Simply click the link to be taken to the page to find the recipe. Please leave me a message and let me know if you would like to see more posts like this.

Thank you!

.xxx. Soupes dorroy. (Harleian MS. 279 (ab 1430)) Soup Dorroy - A delicious twist on "creamed" onion soup. The onions when cooked with the wine take on a very fruity flavor, and the almond milk adds creaminess in the background that tempers the sweet fruity taste of the onions. A budget friendly, easy to cook, tasty dish that would not be amiss at a luncheon, tavern, feast or camp meal.


.v. Whyte wortes. (Harleian MS. 279 (ab 1430) - Creamed Wortes A true comfort dish from Harleian MS 279 (~1430) -- Tender cabbage and kale, or other "worts" (mustards, kale, collards (known to the Greeks and Romans), kohlrabi (first described in Europe in 1554), broccoli (known to Greeks and Romans), cauliflower (sixth century), rapini (aka broccoli rabe, known to the Romans), and turnips) creamed with almond milk thickened with rice flour, flavored with saffron, salt and a touch of honey. A dish that is as delicious as it is beautiful to look at!

Compost (The Forme of Cury, c. 1390)- despite its name this recipe creates a lovely mustardy, sweet and spicy variety of pickled vegetables that are as delicious as they are pretty to look at. This recipe comes courtesy of Daniel Myers who hosts the excellent site Medieval Cookery (if you have not visited this site I urge you to do so).
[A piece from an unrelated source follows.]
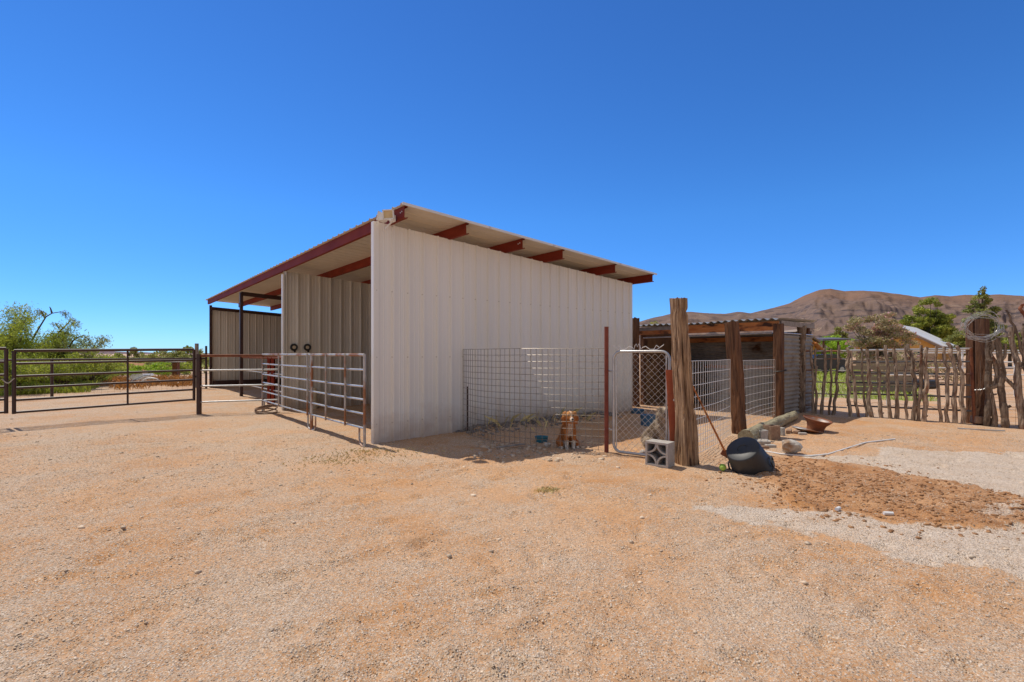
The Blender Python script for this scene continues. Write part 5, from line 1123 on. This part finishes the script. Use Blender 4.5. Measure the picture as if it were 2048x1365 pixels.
# pergola roof left of the house
pa, pb = V2(1646, 47), V2(1702, 50)
pg_ = thing('carport', 'dark flat roofed carport on thin posts left of the white roofed house', 'carport', pa); D = pb - pa; zt_ = hz(682, 47)
m_ = MB(); m_.prism([Vector((0, 0, zt_)), D + ez * (zt_ + .15), D + ez * (zt_ + .15) + Vector((.8, 4, .25)), Vector((.8, 4, zt_ + .25))], (0, 0, .16)); m_.build('roof', 'purpleroof', pg_)
for f, k in ((.04, 0), (.55, 0), (.04, 3.6), (.6, 3.6)): m_ = MB(); q = D * f + Vector((.2 * k, k, 0)); m_.box((q.x, q.y + .1, zt_ / 2), (.14, .14, zt_)); m_.build('post', 'tie', pg_)
# ochre building further left
ya = V2(1600, 44); m_ = MB()
yb = thing('outbuilding', 'ochre outbuilding with sloping roof behind the juniper posts', 'building', ya)
e1, e2 = V2(1632, 44) - ya, V2(1585, 44) - ya
z_a, z_b = hz(683, 44), hz(662, 44)
m_.prism([e2 + ez * 0, e1 + ez * 0, e1 + ez * (z_a - .1), e2 * .2 + e1 * .15 + ez * (z_b - .02), e2 + ez * (z_b - .3)], (.8, 5, 0)); m_.build('wall', 'stucco', yb)
m_ = MB(); a = e1 + Vector((.25, -.3, z_a - .16)); b = e2 * .2 + e1 * .15 + Vector((0, -.3, z_b + .05)); m_.prism([a, b, b + ez * .14, a + ez * .14], (.9, 5.8, 0)); a2 = e2 + Vector((0, -.3, z_b - .28)); m_.prism([b, a2, a2 + ez * .14, b + ez * .14], (.9, 5.8, 0)); m_.build('roof', 'fascia', yb)
m_ = MB(); a = V2(1633, 43) - ya + ez * hz(687, 43); b = V2(1648, 43) - ya + ez * hz(703, 43); m_.prism([a, b, b + ez * .12, a + ez * .12], (.6, 3.5, 0)); m_.build('porch_roof', 'board', yb)
m_ = MB(); q = V2(1646, 43) - ya; m_.box((q.x, q.y + .1, .85), (.12, .12, 1.72)); m_.build('porch_post', 'tie', yb)
# dark parked car
cr = thing('parked_car', 'dark car parked in front of the ochre outbuilding', 'car', V2(1634, 38), math.radians(8))
prof = [(-2.2, .35), (-2.25, .75), (-2.1, .98), (-1.2, 1.05), (-.6, 1.48), (.9, 1.52), (1.7, 1.08), (2.15, .95), (2.2, .4)]
m_ = MB(); m_.prism([Vector((x, -.85, z)) for x, z in prof], (0, 1.7, 0)); m_.build('body', 'carpaint', cr)
m_ = MB()
for y in (-.865, .845): m_.prism([Vector((x, y, z)) for x, z in ((-1.05, 1.08), (-.55, 1.42), (.85, 1.45), (1.4, 1.1))], (0, .02, 0))
m_.build('window', 'glass', cr)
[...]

These pickles were served as part of the Curia Regis Brunch.

Canabenys with Lekys- Dried Beans with Leeks - Constance Hieatt "Ordinance of Pottage"-a thick, flavorful medieval soup made with dried beans (preferably fava, broad or black-eyed peas), cannelini or navy beans, leeks and/or, onions flavored with sausage and fortified with a handful of leafy greens. Great for SCA lunch or feast or an easy period camp meal. Can be made vegetarian by substituting vegetable broth and vegetarian sausage. 

.Cxlv. Blaunche Perreye. White Pea Soup (Harleian MS. 279 (ab 1430)) Very simple and humble ingredients come together to make great flavors in this 15th Century soup for a king.